The fact is, if the Cardinals didn’t feel it necessary to put that clause in the contract, they wouldn’t have. Let’s also not forget that Murray was totally cool with having the clause in the contract until the public discovered it and twisted it.

After Murray’s outcries, the Cardinals made a public statement saying that they were eliminating the clause from Murray’s contract altogether.

But why? Because fans laughed at it? That’s weak, Arizona. Both parties were obviously fine with having the clause in there. It clearly wasn’t forcing that much of a commitment from Murray, and it gave the front office some peace of mind. The only issue was that Murray got made fun of, and couldn’t handle the heat.

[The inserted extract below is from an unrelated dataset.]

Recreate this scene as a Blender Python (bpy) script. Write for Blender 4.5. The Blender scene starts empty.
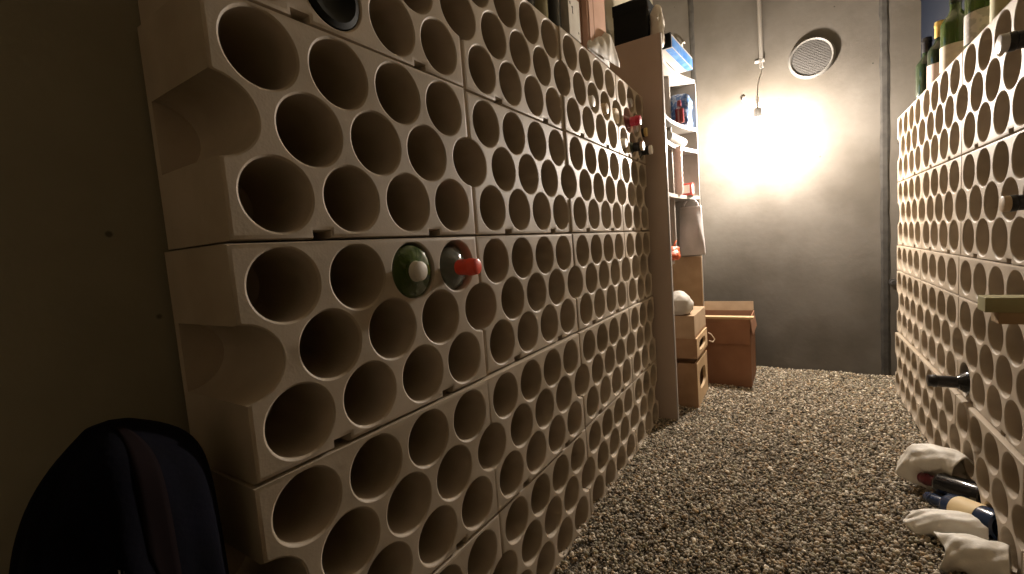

Dude…grow up. You’re getting paid more money than most people will ever see in their lifetime. You’re mostly looked at fondly, having made a number of smart financial decisions since leaving Oklahoma. Sure, you may not have a playoff win under your belt yet, but neither does Justin Herbert or Daniel Jones, or Sam Darnold. Nobody is calling you a bust right now. You have some stuff to prove, but making a giant fuss out of people supposedly misconstruing a section of your contract doesn’t quell those fires, rather it ignites them. I guarantee every time Murray tries to stream now, there will be somebody in his chat saying “Did you do your homework?” or “Did Kliff OK this gaming sesh?” or “Get back to your independent studies!” If Murray just took this clause in stride and went with it, I guarantee it would’ve disappeared. Instead, it’s been removed entirely, making some people assume that even four hours of film study was too much work for him. He could’ve handled this so much better.